Completeness scoring scales with decomposition depth — a leaf part and a top-level system aren't held to the same bar.
Narrative Lens
Generates a systemigram — a visual story of how your system works.
When to use it:
- Explaining the system to stakeholders
- Identifying the "mainstay" (critical path)
- Creating documentation graphics
What you'll do:
- View the auto-generated systemigram
- See the mainstay path highlighted
- Pan, zoom, and export the diagram; regenerate it when interfaces change
If the story doesn't make sense, your model structure might need work.
Dendritic Lens
Shows your decision tree — including the paths you didn't take.
When to use it:
- Reviewing trade study decisions
- Explaining why alternatives were rejected
- Onboarding new team members to history
What you'll do:
- View active nodes vs. pruned nodes
- Click pruned nodes to see rejection rationale
- Search the tree and toggle pruned-node visibility
- Filter the tree by decision type (physics, engineering, mission)
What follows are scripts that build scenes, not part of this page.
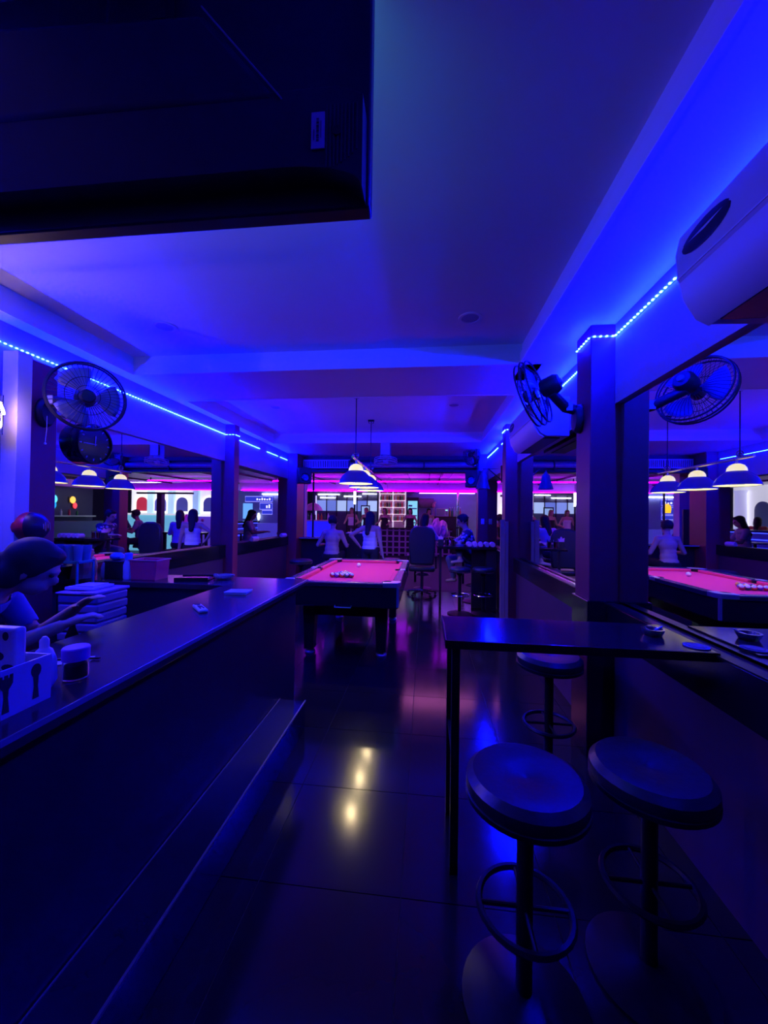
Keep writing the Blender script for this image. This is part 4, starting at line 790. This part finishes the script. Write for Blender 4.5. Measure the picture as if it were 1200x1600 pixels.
obj('header', MB().box(-1.2, 1.2, -.3, .1, 2.55, 2.85), glow('header_violet', (.16, .15, .9), .5), bw)
wsx = thing('white_columned_shop', 'brightly lit white shop with round columns and a red arch', 'shop front', (-8.6, 13.9, 0))
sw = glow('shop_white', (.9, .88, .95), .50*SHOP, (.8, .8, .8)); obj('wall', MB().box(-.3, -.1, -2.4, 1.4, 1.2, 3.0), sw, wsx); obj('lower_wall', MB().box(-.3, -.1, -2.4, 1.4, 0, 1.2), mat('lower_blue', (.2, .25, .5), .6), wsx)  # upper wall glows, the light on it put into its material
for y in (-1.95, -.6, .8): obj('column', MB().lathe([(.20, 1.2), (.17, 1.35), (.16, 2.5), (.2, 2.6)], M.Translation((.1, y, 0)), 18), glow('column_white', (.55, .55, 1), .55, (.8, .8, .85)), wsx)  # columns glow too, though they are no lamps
ap = [(-.3, 1.25), (.3, 1.25), (.3, 1.9)]+[(.3*math.cos(R(a)), 1.9+.3*math.sin(R(a))) for a in range(15, 180, 15)]+[(-.3, 1.9)]
obj('red_arch', MB().prism(ap, -.1, -.06, 'yz', M.Translation((0, -1.2, 0))), mat('arch_red', (.75, .05, .08), .5, em=(.8, .03, .06), st=.35), wsx); obj('dark_arch', MB().prism(ap, -.1, -.06, 'yz', M.Translation((0, .15, 0))), mat('arch_dark', (.08, .08, .2), .3), wsx)
obj('canopy', MB().box(-.3, .7, -2.4, 1.4, 2.75, 2.85), white, wsx); obj('ceiling_lamp', MB().ball((.2, -1.6, 2.70), .06, n=12), wht_m, wsx)
bl2 = thing('blue_lane_bar', 'long blue lit bar with bright edges left of the opening', 'bar counter', (-6.2, 11.2, 0))
obj('body', MB().box(-.25, .25, -1.7, 1.9, 0, 1.2), mat('bar_blue', (.1, .1, .5), .3), bl2)
for z in (1.22, 1.05, .84): obj('light_line', MB().box(.25, .27, -1.7, 1.9, z, z+.02), glow('line_blue', (.03, .05, 1), 3), bl2)
obj('top', MB().box(-.32, .32, -1.75, 1.95, 1.25, 1.3), blk, bl2)
for i, (x, y) in enumerate(((-5.0, 9.6), (-5.3, 10.6))):
    t = thing('lane_table', ('nearer' if i == 0 else 'farther')+' small high table outside the left bay', 'table', (x, y, 0)); obj('top', MB().lathe([(0, 1.02), (.32, 1.02), (.32, 1.05), (0, 1.05)], n=24), mat('table_grey', (.35, .33, .4), .3), t); obj('post', MB().cyl(0, 0, .02, 1.02, .03, 10), dmetal, t); obj('base', MB().lathe([(.25, 0), (.23, .02), (.05, .04)], n=20), dmetal, t)
ys = thing('yellow_bottle_sign', 'small yellow glowing bottle sign hanging in the lane', 'sign', (-4.3, 11.6, 1.85)); obj('lantern', MB().lathe([(0, -.12), (.08, -.12), (.095, 0), (.08, .08), (.03, .14), (0, .14)], n=14), glow('sign_yellow', (1, .62, .02), 1.2), ys); obj('cord', MB().cyl(0, 0, .14, .83, .006, 6), dmetal, ys)
# right side of the lane: white arched cafe and neon bar (seen in the left mirror)
wc = thing('arched_cafe', 'white cafe with glowing arched windows and a teal counter', 'shop front', (4.8, 15.0, 0))
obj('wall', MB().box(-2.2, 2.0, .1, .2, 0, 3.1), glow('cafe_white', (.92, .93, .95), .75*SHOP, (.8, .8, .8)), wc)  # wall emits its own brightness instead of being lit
def arch(w_, h_, z0): return [(-w_, z0), (w_, z0), (w_, z0+h_)]+[(w_*math.cos(R(a)), z0+h_+w_*math.sin(R(a))) for a in range(15, 180, 15)]+[(-w_, z0+h_)]
for i, (x, c_) in enumerate(((-1.55, ('win_blue', (.08, .10, .45), .35)), (-.35, ('win_blue', (.08, .10, .45), .35)), (.62, ('win_violet', (.14, .13, .6), .4)), (1.45, ('win_red', (.65, .03, .08), .45)))):
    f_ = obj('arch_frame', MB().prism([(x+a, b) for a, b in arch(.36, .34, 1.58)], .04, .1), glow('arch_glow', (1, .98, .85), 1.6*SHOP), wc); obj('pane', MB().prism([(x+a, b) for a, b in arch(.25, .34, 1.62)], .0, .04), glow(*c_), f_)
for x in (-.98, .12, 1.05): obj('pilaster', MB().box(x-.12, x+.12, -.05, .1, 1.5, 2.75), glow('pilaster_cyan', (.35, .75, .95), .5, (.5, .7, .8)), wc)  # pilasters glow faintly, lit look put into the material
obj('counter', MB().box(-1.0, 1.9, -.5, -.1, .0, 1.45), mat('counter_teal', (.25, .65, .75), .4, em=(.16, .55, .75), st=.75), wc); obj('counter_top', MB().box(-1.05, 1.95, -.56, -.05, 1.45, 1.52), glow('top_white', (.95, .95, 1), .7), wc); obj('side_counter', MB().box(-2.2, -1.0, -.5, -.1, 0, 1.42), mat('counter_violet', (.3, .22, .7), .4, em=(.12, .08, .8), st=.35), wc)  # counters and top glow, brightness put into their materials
obj('canopy_slab', MB().box(-2.2, 2.2, -.95, .1, 2.78, 2.86), white, wc)
for y in (-.85, -.5): obj('ceiling_tube', MB().box(.2, 1.9, y, y+.05, 2.73, 2.77), wht_m, wc)
wp = thing('umbrella_pole', 'dark post with a crossbar before the white cafe', 'post', (3.55, 12.5, 0)); obj('post', MB().box(-.09, .09, -.09, .09, 0, 2.2), mat('post_purple', (.08, .03, .10), .5), wp); obj('crossbar', MB().box(-1.2, .9, -.04, .04, 2.2, 2.26), dmetal, wp)
fl2 = thing('flower_planter', 'planter of pinkish flowers in front of the white cafe', 'planter', (3.0, 13.2, 0)); obj('trough', MB().box(-.5, .5, -.15, .15, 0, .85), dark, fl2)
fx = MB(); rn = random.Random(3)
for i in range(60): fx.ball((rn.uniform(-.5, .5), rn.uniform(-.15, .15), rn.uniform(.85, 1.35)), rn.uniform(.03, .06), n=6)
obj('flowers', fx, mat('planter_pink', (.7, .3, .6), .7, var=.4, scale=30), fl2, kind='stuff')
nb2 = thing('neon_bar', 'dark bar with small coloured neon signs across the lane on the right', 'shop front', (8.0, 12.5, 0))
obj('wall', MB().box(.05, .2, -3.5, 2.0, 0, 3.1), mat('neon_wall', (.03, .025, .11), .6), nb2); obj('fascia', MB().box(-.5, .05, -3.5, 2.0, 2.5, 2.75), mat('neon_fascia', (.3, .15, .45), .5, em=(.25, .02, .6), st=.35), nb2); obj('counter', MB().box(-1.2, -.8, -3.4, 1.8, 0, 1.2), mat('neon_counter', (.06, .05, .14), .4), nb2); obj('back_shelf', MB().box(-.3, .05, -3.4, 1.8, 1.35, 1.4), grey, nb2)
for i, (y, z, c_, s_) in enumerate(((1.05, 2.0, 'yellow', (.14, .12)), (1.15, 1.78, 'red', (.12, .08)), (.3, 2.0, 'cyan', (.16, .12)), (.28, 1.78, 'teal', (.14, .1)), (-.35, 2.05, 'crimson', (.12, .15)), (-.75, 2.05, 'sea green', (.16, .12)), (-.8, 1.8, 'magenta', (.2, .05)), (-1.5, 2.02, 'white', (.07, .12)), (-2.9, 2.05, 'bright white', (.16, .08)))):
    cc = {'yellow': (1, .55, .08), 'red': (1, .05, .08), 'cyan': (.1, .65, .9), 'teal': (.0, .3, .7), 'crimson': (.9, .02, .12), 'sea green': (.02, .4, .5), 'magenta': (.7, .1, .6), 'white': (.6, .6, 1), 'bright white': (1, 1, 1)}[c_]
    t = thing('neon_sign', 'small %s neon shape on the wall of the neon bar' % c_, 'sign', (8.0, 12.5+y, z)); obj('tube_shape', MB().lathe([(0, -.02), (.9, -.02), (1, 0), (.9, .02), (0, .02)], axis((1, 0, 0)) @ M.Diagonal((s_[1], s_[0], 1, 1)), 12), glow('neon_'+c_.replace(' ', '_'), cc, 1.6), t); obj('back_plate', MB().box(.02, .05, -s_[0], s_[0], -s_[1], s_[1]), blkm, t)
for i in range(14):
    q = bpy.data.objects.new('bottle', meshes[(i*2) % 5]); C.objects.link(q); q.location = (7.85, 9.3+.33*i, 1.4); tag(q, ['amber', 'green', 'clear', 'dark', 'red'][(i*2) % 5]+' bottle on the back shelf of the neon bar, number %d from the near end' % (i+1), 'bottle', 'bottles at the neon bar')

lt_ = thing('lane_tube_light', 'pink white tube light under the front edge of the awning', 'tube light', (-.2, 8.72, 2.60)); obj('tube', MB().lathe([(.016, -1.9), (.016, 1.9)], axis((1, 0, 0)), 10), glow('pink_white_tube', (1, .22, .75), 17), lt_)  # added tube hidden behind the header, reddens people and bags in the lane
for x in (-1.9, 1.9): obj('end_cap', MB().box(x-.02, x+.02, -.02, .02, -.02, .06), white, lt_)
vt2 = thing('violet_tube_light', 'violet tube light above the microwave behind the far bar', 'tube light', (.9, 16.8, 2.56)); obj('tube', MB().lathe([(.015, -1.2), (.015, 1.2)], axis((1, 0, 0)), 10), glow('violet_tube', (.28, .08, 1), 30), vt2)  # tube added to turn the far wall violet
for x in (-1.2, 1.2): obj('end_cap', MB().box(x-.02, x+.02, -.02, .02, -.02, .06), white, vt2)
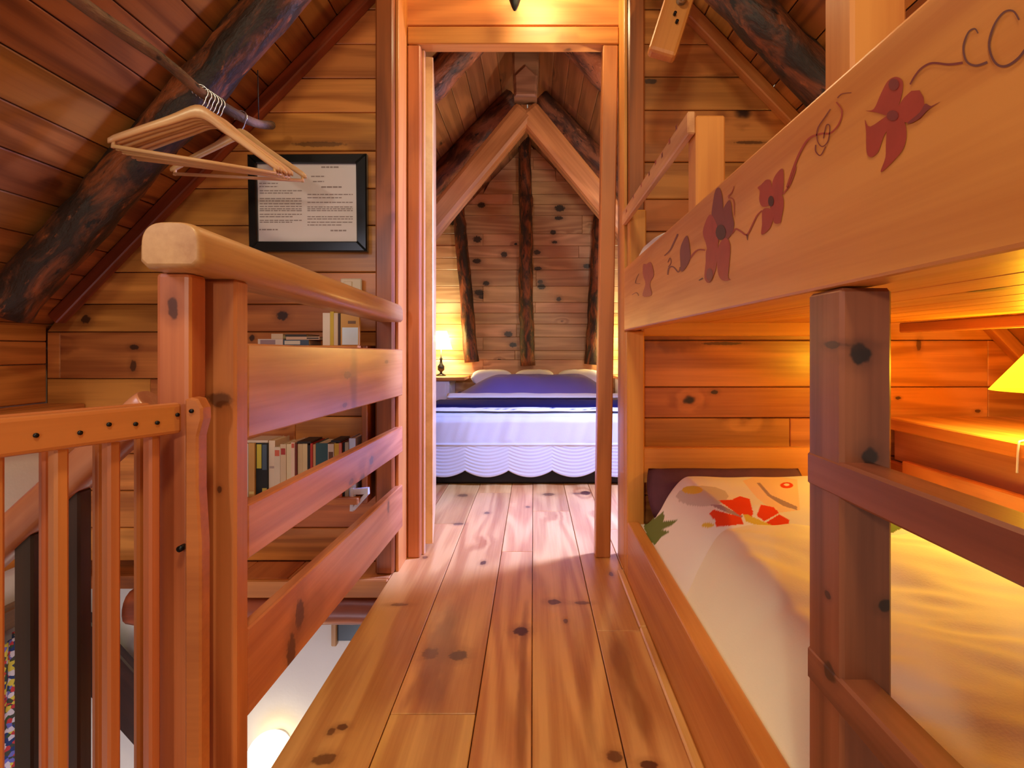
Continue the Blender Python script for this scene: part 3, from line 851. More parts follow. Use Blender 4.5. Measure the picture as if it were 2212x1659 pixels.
lathe('cut_end', [(0.0, 0.0), (0.0122, 0.0005), (0.0122, 0.0015), (0, 0.002)], (0, 0, 0), W_PALE, cp, 14).matrix_basis = WM[cp.name].inverted() @ (Matrix.Translation(V((-0.888, 1.8845, 1.561))) @ V((0, 0.94, 0.3)).to_track_quat('Z', 'Y').to_matrix().to_4x4())
tube('hanging_cord', [(-0.890, 1.80, 1.545), (-0.888, 1.79, 1.70)], 0.0015, M_IRON, cp, 6)
tube('hanging_cord', [(-0.890, 0.66, 1.515), (-0.890, 0.66, 1.75)], 0.004, M_IRON, cp, 6)
def pole_at(Y):
    for a, b in zip(PP, PP[1:]):
        if a.y <= Y <= b.y:
            return a.lerp(b, (Y - a.y) / (b.y - a.y))
    return PP[-1]
# one hanger in local axes: x along the shoulders, z up, origin at the centre of the loop on the pole
def hanger_shoulder_mesh():
    vs, fs = [], []
    N = 36
    for i in range(N + 1):
        u = -1 + 2 * i / N
        x = 0.195 * u
        a = abs(u)
        z = -0.066 - 0.120 * max(0.0, math.sqrt(a * a + 0.012) - 0.11) ** 1.08 + 0.012 * math.exp(-(u / 0.22) ** 2)
        h = 0.026 - 0.008 * a + 0.010 * math.exp(-(u / 0.3) ** 2)
        if a > 0.97: h *= 0.65
        for k in range(8):
            t = 2 * math.pi * (k + 0.5) / 8
            vs.append((x, 0.0072 * (1 if math.cos(t) > 0 else -1) * abs(math.cos(t)) ** 0.6, z + h / 2 * (1 if math.sin(t) > 0 else -1) * abs(math.sin(t)) ** 0.6))
    for i in range(N):
        for k in range(8):
            j = (k + 1) % 8
            fs.append((i * 8 + k, i * 8 + j, (i + 1) * 8 + j, (i + 1) * 8 + k))
    fs.append(tuple(range(7, -1, -1))); fs.append(tuple(N * 8 + k for k in range(8)))
    return mesh('shoulder', vs, fs)
def hook_mesh():
    pts = []
    for k in range(17):
        a = math.radians(-40 + 250 * k / 16)
        pts.append((0.0185 * math.cos(a), 0, 0.0185 * math.sin(a)))
    pts = [(0.0, 0, -0.062), (0.0, 0, -0.045), (0.010, 0, -0.028)] + pts
    vs, fs = tube_data(pts, 0.0019, 6)
    return mesh('hook', vs, fs)
def bar_mesh():
    vs, fs = tube_data([(-0.186, 0, -0.184), (0.186, 0, -0.184)], 0.0052, 8)
    return mesh('trouser_bar', vs, fs)
SH, HK, BR = hanger_shoulder_mesh(), hook_mesh(), bar_mesh()
for me, mt in ((SH, W_PALE), (HK, M_CHROME), (BR, W_PALE)):
    me.materials.append(mt)
    me.polygons.foreach_set('use_smooth', [True] * len(me.polygons))
def add_hanger(Y, ang, tilt, lab):
    p = pole_at(Y)
    t = thing('coat_hanger', lab, 'hanger', p, 'wooden coat hangers on the branch')
    M = Matrix.Translation(p) @ Matrix.Rotation(math.radians(ang), 4, 'Z') @ Matrix.Rotation(math.radians(tilt), 4, 'Y') @ Matrix.Translation((0, 0, 0.0))
    WM[t.name] = M
    t.matrix_basis = M
    for nm, me in (('shoulder', SH), ('hook', HK), ('trouser_bar', BR)):
        o = put(nm, me, M, None, t)
    for s in (-1, 1):
        tube('bar_peg', [M @ V((s * 0.183, 0, -0.172)), M @ V((s * 0.185, 0, -0.189))], 0.0045, W_PALE, t, 6)
ords = ['frontmost pale wooden coat hanger of the bunch on the branch', 'second pale wooden coat hanger of the bunch, just behind the frontmost', 'third pale wooden coat hanger of the bunch from the front',
        'fourth pale wooden coat hanger of the bunch from the front', 'fifth pale wooden coat hanger of the bunch from the front', 'rearmost pale wooden coat hanger of the bunch on the branch']
for i, lab in enumerate(ords):
    add_hanger(1.482 + 0.0165 * i, 33 - 1.2 * i + random.uniform(-0.6, 0.6), random.uniform(-0.6, 0.6), lab)
add_hanger(1.69, 7, 1.0, 'single pale wooden coat hanger hanging apart near the branch end')

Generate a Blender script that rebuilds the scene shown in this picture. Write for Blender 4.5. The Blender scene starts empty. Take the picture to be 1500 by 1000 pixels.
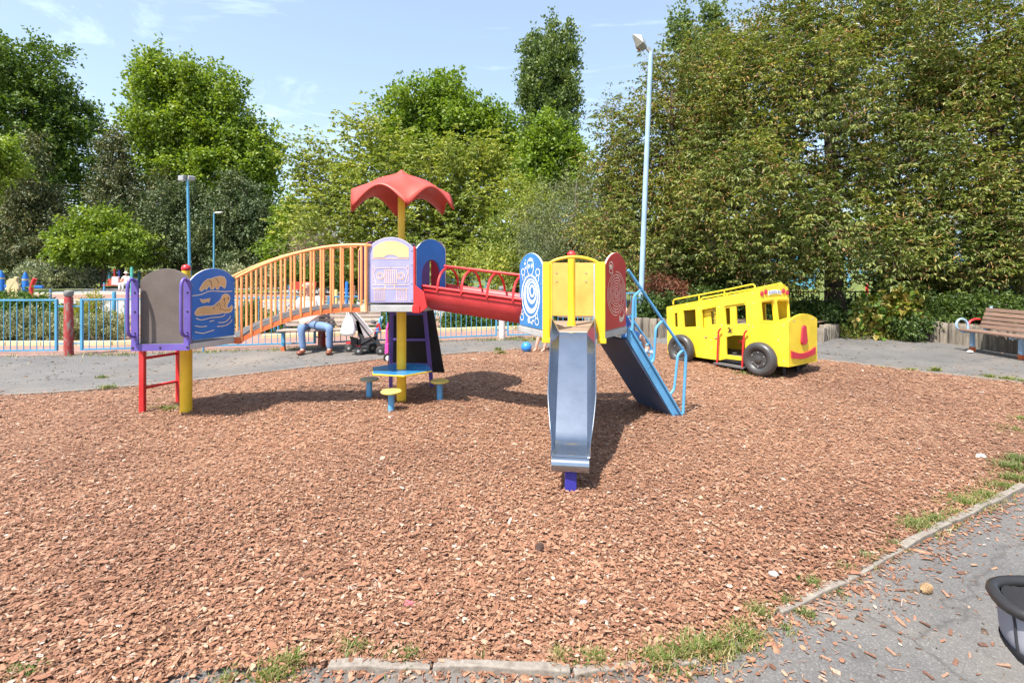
import bpy, bmesh, math, random
import numpy as np
from mathutils import Vector, Matrix
from mathutils.geometry import tessellate_polygon

# ------------------------------------------------------------------ camera, world, sun
F, YH, H = 750.0, 392.0, 1.68          # focal length and horizon row of the 1500x1000 photograph, eye height
SC = bpy.context.scene
COL = SC.collection
cam = bpy.data.cameras.new('camera')
cam.sensor_width = 36.0
cam.lens = 18.0
cam.shift_y = -108.0 / 1500.0
cam.clip_start = 0.05
cam.clip_end = 2000.0
camo = bpy.data.objects.new('camera', cam)
camo.location = (0, 0, H)
camo.rotation_euler = (math.radians(90), 0, 0)
COL.objects.link(camo)
SC.camera = camo

SUN_EL = math.radians(60.0)
SUN_TO = Vector((-0.62, -0.79, 0)).normalized()
SUN_ROT = math.atan2(SUN_TO.x, SUN_TO.y)
W = bpy.data.worlds.new('World')
SC.world = W
W.use_nodes = True
wn, wl = W.node_tree.nodes, W.node_tree.links
bg = wn['Background']
sky = wn.new('ShaderNodeTexSky')
sky.sky_type = 'NISHITA'
sky.sun_disc = False
sky.sun_elevation = SUN_EL
sky.sun_rotation = SUN_ROT
sky.air_density = 1.0
sky.dust_density = 1.6
sky.ozone_density = 1.2
# thin cirrus drifting high up: pale veils mixed over the sky by direction
tc = wn.new('ShaderNodeTexCoord')
mp = wn.new('ShaderNodeMapping')
mp.inputs['Rotation'].default_value = (0, 0, math.radians(-24))
mp.inputs['Scale'].default_value = (1.5, 6.0, 11.0)
wl.new(tc.outputs['Generated'], mp.inputs['Vector'])
nz = wn.new('ShaderNodeTexNoise')
nz.inputs['Scale'].default_value = 1.5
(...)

Pruned nodes aren't deleted — they're preserved context. The Dendritic lens makes that context visible.
Verification Lens
Tracks test coverage and verification status.
When to use it:
- Planning verification activities
- Checking requirement coverage before reviews
- Recording test results
What you'll do:
- View coverage metrics per requirement
- Toggle between node-level and tree-level (subtree) coverage
- Add verification records (test, analysis, demo, inspection)
- Link verifications to requirements
Low coverage isn't bad in early phases. Before release, gaps need attention.
Operational Lens
Shows the selected node's use cases as a card grid.
When to use it:
- Reviewing the operational scenarios defined for a node
- Checking which actors and steps a scenario involves
What you'll do:
- Scan use-case cards for actors and the first few steps
- Click a card to open the full scenario in the Inspector
- Generate use cases with AI from the empty state, or any time through ⌘K
Use cases are produced by the dedicated Operational specialist — ask for them through ⌘K and edit them in the Inspector. There is no in-lens add form yet.